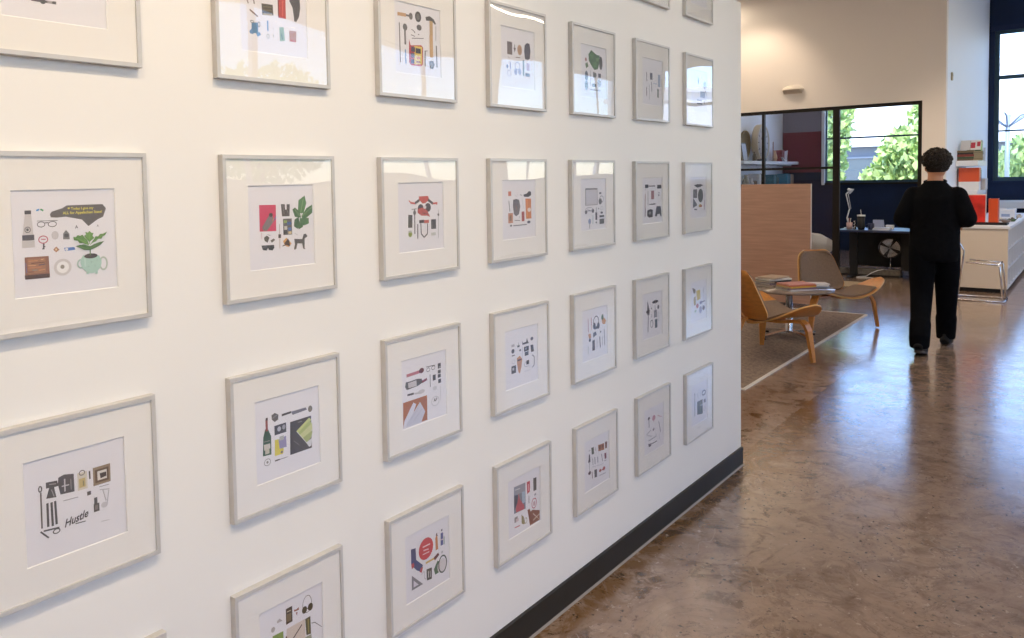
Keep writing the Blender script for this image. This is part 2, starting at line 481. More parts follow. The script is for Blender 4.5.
ART[(1, 0)]='''l 8a827e 903,-1489,939,-1579,34
l 8a827e 1087,-1460,1109,-1567,38
l 6a5048 973,-1711,1192,-1838,38
p 4a4438 1311,-1521,1637,-1507,1650,-1750,1322,-1783
l a08c50 1334,-1759,1615,-1740,39
l 7a7250 1362,-1588,1607,-1572,17
l 7a7250 1359,-1663,1605,-1642,17
r b83830 1909,-1543,113,237
r 6a2a28 1802,-1553,17,209
l d85a4a 1937,-1324,1922,-1722,35
p 4c4a4a 2135,-1337,2231,-1477,2266,-1695,2271,-1794,2335,-1808,2428,-1672,2470,-1464,2458,-1230,2181,-1263
p 4878a0 1014,-2001,1200,-1975,1191,-2212,1005,-2246
p 5a88b8 941,-2201,1022,-2127,1057,-2261,965,-2251
p 5a88b8 1124,-2220,1232,-2185,1270,-2244,1174,-2303
o 6a6a68 1028,-1975,53,35,17
o 6a6a68 1222,-2015,38,64,17
l 6890c0 1472,-1895,1471,-2132,43
o 7a8a80 1472,-2253,41,57,13
l 4a6a50 1631,-2046,1643,-2077,13
l 4a6a50 1625,-2200,1637,-2242,18
p 86a890 1813,-2000,1940,-1983,1971,-2299,1815,-2329
l 4a6a50 1864,-2147,1901,-2275,35
p b07850 2109,-2039,2327,-2033,2311,-2292,2114,-2293
l c04838 2124,-2270,2303,-2275,31'''
ART[(1, 1)]='''p d03858 1013,-1153,1499,-1164,1489,-1783,1010,-1768
p 77706e 1080,-1671,1308,-1387,1400,-1418,1430,-1545,1210,-1770,1106,-1747
e 2e2a2c 1344,-1395,57,47
l d07840 1387,-1543,1454,-1468,24
l 3050a0 1430,-1535,1485,-1446,24
p 4a4442 1651,-1155,1768,-1159,1776,-1287,1820,-1289,1825,-1161,1922,-1165,1903,-1448,1675,-1444
l 77706e 1710,-1181,1737,-1406,17
l 77706e 1829,-1289,1869,-1412,17
r 5a5654 1834,-1700,134,193
r 3c5a90 1883,-1620,66,35
r 8aa850 1770,-1576,48,31
r c8c4b8 1778,-1726,44,43
r 4a6aa8 1896,-1759,49,35
r 282828 1756,-1827,52,48
r d8c090 1901,-1846,49,31
p 4a7a44 2166,-1337,2194,-1076,2389,-969,2437,-1154,2342,-1390,2250,-1400
p 3c6238 1997,-1296,2075,-1247,2219,-1364,2260,-1506,2067,-1473
p 3f6a3c 2270,-1465,2438,-1278,2673,-1198,2680,-1394,2453,-1501,2313,-1555
p 35593a 2051,-1542,2179,-1478,2219,-1638,2146,-1774,2027,-1697
p 466f42 2214,-1515,2498,-1518,2503,-1653,2353,-1698,2219,-1638
p 3c6238 2128,-1633,2332,-1644,2306,-1730,2177,-1783
l a8c890 2251,-1376,2340,-1045,11
l a8c890 2293,-1466,2625,-1249,11
l a8c890 2073,-1299,2225,-1463,10
l cc98a0 1055,-1794,1057,-1945,13
p 4a4438 1121,-1916,1206,-1871,1280,-1926,1221,-2041,1139,-1991
p 5a5448 1307,-1996,1406,-1952,1447,-1989,1347,-2050
l 8a8480 1228,-1849,1311,-1878,14
p 2e3034 1039,-2095,1409,-2105,1415,-2174,1362,-2231,1256,-2213,1229,-2160,1185,-2224,1077,-2199
l 5a6068 1079,-2135,1196,-2137,27
r 2e2a2c 1584,-1909,39,44
l b8a8a0 1590,-1622,1581,-1861,21
l c8b8b0 1586,-1954,1577,-2203,27
p e0a050 1679,-2039,1782,-1960,1940,-2110,1840,-2189,1732,-2146
p 4a3830 1712,-2093,1826,-1980,1868,-2035,1894,-2176,1754,-2124
l 4a3830 1657,-2151,1799,-2117,24
p 4c4842 2025,-2004,2273,-2028,2323,-1908,2392,-1901,2445,-1969,2351,-2015,2343,-2245,2369,-2275,2296,-2262,2269,-2133,2120,-2116,2083,-2242,2037,-2270,2007,-2247,2042,-2134
l 8a8480 2052,-1873,2127,-1913,10'''
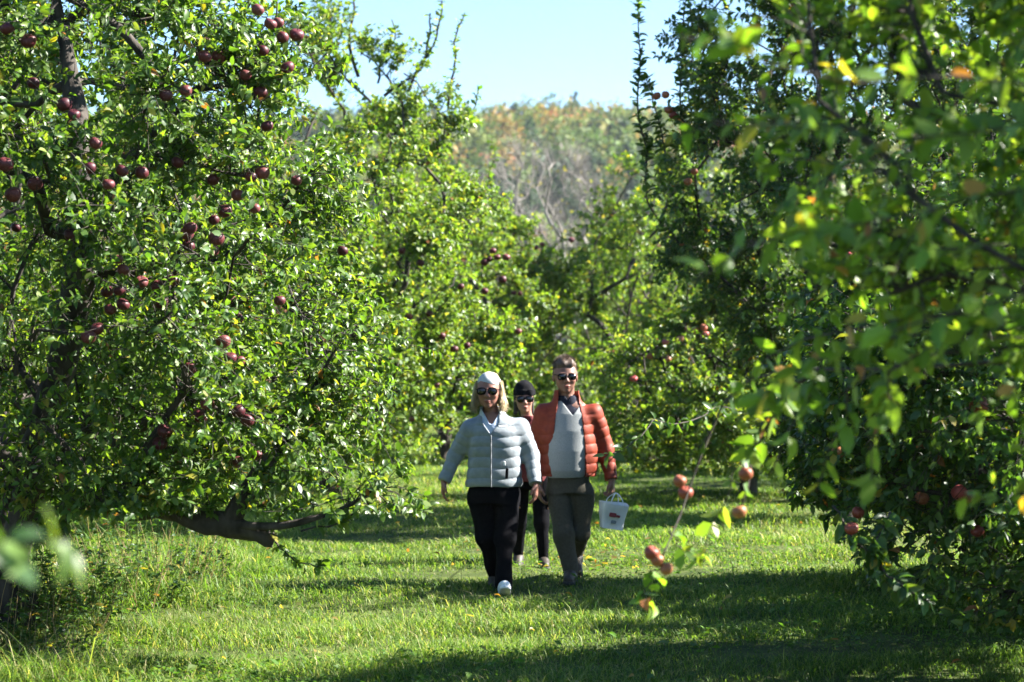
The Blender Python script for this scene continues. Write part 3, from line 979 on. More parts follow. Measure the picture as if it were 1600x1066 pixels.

◆ ◆ ◆

Exercise description: Return the records exactly. Don't carry the pictures over.

Final result:
Keep writing the Blender script for this image. This is part 2, starting at line 481. More parts follow. The script is for Blender 4.5.
ART[(1, 0)]='''l 8a827e 903,-1489,939,-1579,34
l 8a827e 1087,-1460,1109,-1567,38
l 6a5048 973,-1711,1192,-1838,38
p 4a4438 1311,-1521,1637,-1507,1650,-1750,1322,-1783
l a08c50 1334,-1759,1615,-1740,39
l 7a7250 1362,-1588,1607,-1572,17
l 7a7250 1359,-1663,1605,-1642,17
r b83830 1909,-1543,113,237
r 6a2a28 1802,-1553,17,209
l d85a4a 1937,-1324,1922,-1722,35
p 4c4a4a 2135,-1337,2231,-1477,2266,-1695,2271,-1794,2335,-1808,2428,-1672,2470,-1464,2458,-1230,2181,-1263
p 4878a0 1014,-2001,1200,-1975,1191,-2212,1005,-2246
p 5a88b8 941,-2201,1022,-2127,1057,-2261,965,-2251
p 5a88b8 1124,-2220,1232,-2185,1270,-2244,1174,-2303
o 6a6a68 1028,-1975,53,35,17
o 6a6a68 1222,-2015,38,64,17
l 6890c0 1472,-1895,1471,-2132,43
o 7a8a80 1472,-2253,41,57,13
l 4a6a50 1631,-2046,1643,-2077,13
l 4a6a50 1625,-2200,1637,-2242,18
p 86a890 1813,-2000,1940,-1983,1971,-2299,1815,-2329
l 4a6a50 1864,-2147,1901,-2275,35
p b07850 2109,-2039,2327,-2033,2311,-2292,2114,-2293
l c04838 2124,-2270,2303,-2275,31'''
ART[(1, 1)]='''p d03858 1013,-1153,1499,-1164,1489,-1783,1010,-1768
p 77706e 1080,-1671,1308,-1387,1400,-1418,1430,-1545,1210,-1770,1106,-1747
e 2e2a2c 1344,-1395,57,47
l d07840 1387,-1543,1454,-1468,24
l 3050a0 1430,-1535,1485,-1446,24
p 4a4442 1651,-1155,1768,-1159,1776,-1287,1820,-1289,1825,-1161,1922,-1165,1903,-1448,1675,-1444
l 77706e 1710,-1181,1737,-1406,17
l 77706e 1829,-1289,1869,-1412,17
r 5a5654 1834,-1700,134,193
r 3c5a90 1883,-1620,66,35
r 8aa850 1770,-1576,48,31
r c8c4b8 1778,-1726,44,43
r 4a6aa8 1896,-1759,49,35
r 282828 1756,-1827,52,48
r d8c090 1901,-1846,49,31
p 4a7a44 2166,-1337,2194,-1076,2389,-969,2437,-1154,2342,-1390,2250,-1400
p 3c6238 1997,-1296,2075,-1247,2219,-1364,2260,-1506,2067,-1473
p 3f6a3c 2270,-1465,2438,-1278,2673,-1198,2680,-1394,2453,-1501,2313,-1555
p 35593a 2051,-1542,2179,-1478,2219,-1638,2146,-1774,2027,-1697
p 466f42 2214,-1515,2498,-1518,2503,-1653,2353,-1698,2219,-1638
p 3c6238 2128,-1633,2332,-1644,2306,-1730,2177,-1783
l a8c890 2251,-1376,2340,-1045,11
l a8c890 2293,-1466,2625,-1249,11
l a8c890 2073,-1299,2225,-1463,10
l cc98a0 1055,-1794,1057,-1945,13
p 4a4438 1121,-1916,1206,-1871,1280,-1926,1221,-2041,1139,-1991
p 5a5448 1307,-1996,1406,-1952,1447,-1989,1347,-2050
l 8a8480 1228,-1849,1311,-1878,14
p 2e3034 1039,-2095,1409,-2105,1415,-2174,1362,-2231,1256,-2213,1229,-2160,1185,-2224,1077,-2199
l 5a6068 1079,-2135,1196,-2137,27
r 2e2a2c 1584,-1909,39,44
l b8a8a0 1590,-1622,1581,-1861,21
l c8b8b0 1586,-1954,1577,-2203,27
p e0a050 1679,-2039,1782,-1960,1940,-2110,1840,-2189,1732,-2146
p 4a3830 1712,-2093,1826,-1980,1868,-2035,1894,-2176,1754,-2124
l 4a3830 1657,-2151,1799,-2117,24
p 4c4842 2025,-2004,2273,-2028,2323,-1908,2392,-1901,2445,-1969,2351,-2015,2343,-2245,2369,-2275,2296,-2262,2269,-2133,2120,-2116,2083,-2242,2037,-2270,2007,-2247,2042,-2134
l 8a8480 2052,-1873,2127,-1913,10'''
The Blender Python script for this scene continues. Write part 3, from line 979 on. More parts follow. Measure the picture as if it were 1600x1066 pixels.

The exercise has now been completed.